Tal orientação, contudo, não constava sequer do Programa do Governo e nunca sairia do papel. Ao nível dos impostos sobre o rendimento, Rocha Andrade desenhou a redução progressiva da sobretaxa do IRS – que só será totalmente eliminada no final deste ano – mas não chegou a introduzir alterações de substancial relevo susceptíveis de efectivamente reduzirem a carga fiscal sobre as famílias.

No Orçamento do Estado para 2016, o primeiro que orientou, não foi além da eliminação do quociente familiar no IRS, uma herança do Executivo PSD-CDS/PP e reposição do regime anterior, do quociente conjugal. Em simultâneo, verificou-se um aumento das deduções à colecta referentes aos dependentes.

Ficou para o ano seguinte a reposição dos escalões do IRS, cujo número havia sido reduzido a cinco pelo ministro Vítor Gaspar, mas acabou por não haver tempo para avançar. Também não se mexeu nas deduções à colecta, como queria o Bloco de Esquerda, parceiro do Governo no Parlamento.

As principais promessas de alterações transitaram para o Orçamento do Estado para 2018, mas não será já Rocha Andrade a dar-lhes seguimento, nomeadamente à criação de pelo menos mais um escalão no IRS, que tem vindo a ser duramente negociada com PCP e Bloco.

O secretário de Estado do AIMI

Ainda em 2016, seria Rocha Andrade a pôr no terreno a descida do IRS para a restauração, promessa de António Costa durante a campanha eleitoral. Ao nível do consumo foi também ele que avançou com um imposto sobre as bebidas açucaradas, mas a principal alteração acabaria por ser ao nível dos impostos sobre o património, com a criação de um Adicional ao IMI (AIMI), que veio substituir o anterior imposto do selo para prédios acima de um milhão e que pôs os grandes proprietários a pagar mais, uma vez que este novo imposto incide sobre a soma do valor patrimonial tributário dos vários imóveis que detenham e sempre que este total ultrapasse os 600 mil euros.

Já sob a sua tutela, a Autoridade Tributária e Aduaneira passa por alguns momentos polémicos, o mais recente dos qual relacionado com o apagão das transferências para offshores. Foi no consulado de Rocha Andrade que a confusão – ocorrida ainda durante o mandato do antecessor Paulo Núncio – veio a lume, e seria o SEAF socialista a repor a obrigatoriedade de as transferências anuais para offshores serem sempre publicadas.
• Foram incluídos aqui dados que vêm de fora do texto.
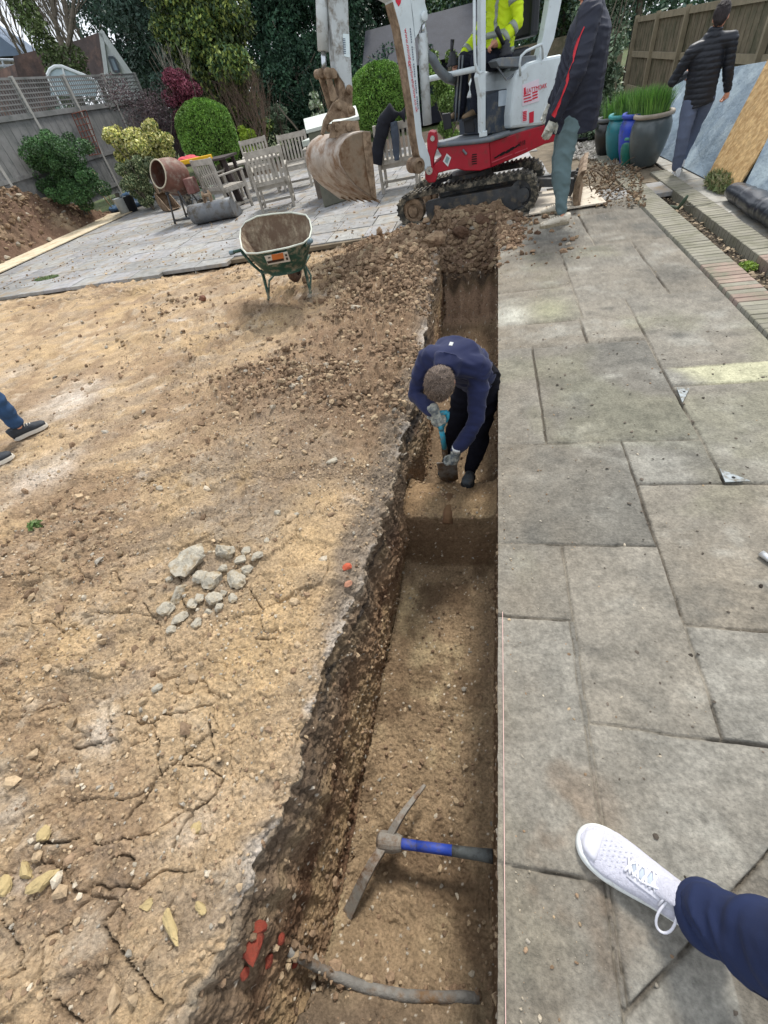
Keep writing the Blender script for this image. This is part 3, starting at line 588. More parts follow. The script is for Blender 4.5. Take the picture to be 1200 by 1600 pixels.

Rocha Andrade pediu auditorias à IGF, explicações à AT e, insatisfeiro com as conclusões obtidas pela IGF, remeteu o caso para o Ministério Público, que, aliás, tinha já dito que estava também a analisar o que se teria passado.

As viagens da Galp e o contencioso com o Fisco

E seria uma investigação do Ministério Público, esta visando factos em que Rocha Andrade fora um dos protagonistas, a fazer cair o secretário de Estado de Mário Centeno. A polémica rebentou no Verão de 2016, mais exactamente em Agosto. Com o país a banhos, soube-se que o secretário de Estado do Fisco aceitara que a Galp lhe pagasse duas viagens para ver jogos da selecção no Euro. E a associação que imediatamente se fez foi que a Galp tinha contenciosos de muitos milhões com o Fisco e que poderia haver ali um conflito de interesses.

A notícia, dada pela Sábado, fez correr tinta durante várias semanas, até porque entretanto ficou a saber-se que Rocha Andrade não fora o único governante a aceitar este tipo de viagens.

O secretário de Estado, no entanto, relativizou. Veio dizer que achara o "convite natural" e garantir que não existia qualquer conflito de interesses. "No entanto, para que não restem dúvidas sobre a independência do Governo e do secretário de Estado dos Assuntos Fiscais", dizia então fonte oficial das Finanças, Rocha Andrade contactou a Galp no sentido de reembolsar a empresa da despesa efectuada.

Mais tarde o secretário de Estado diria, no Parlamento, que, dada a polémica que se levantara em torno do assunto das viagens com a Galp, não iria tomar quaisquer decisões sobre a empresa e que as questões relacionadas com ela passavam a ficar nas mãos do Ministro das Finanças, Mário Centeno.

António Costa, seu amigo de longa data, sempre o apoiou, sublinhando que era um "excelente secretário de Estado" e nunca colocou em dúvida a sua "imparcialidade e isenção".

O tema acabaria por sair da agenda mediática, mas o Ministério Público iniciou uma investigação ainda em Agosto, recolhendo elementos sobre o que se passara e realizando buscas na empresa, onde apreendeu documentação.

Quase um ano depois há arguidos constituídos e Rocha Andrade, juntamente com João Vasconcelos, secretário de Estado da Indústria, e Jorge Costa Oliveira, da Internacionalização, os três que viajaram para França a convite da Galp, demitem-se antecipando que eles próprios iriam fazer parte da lista.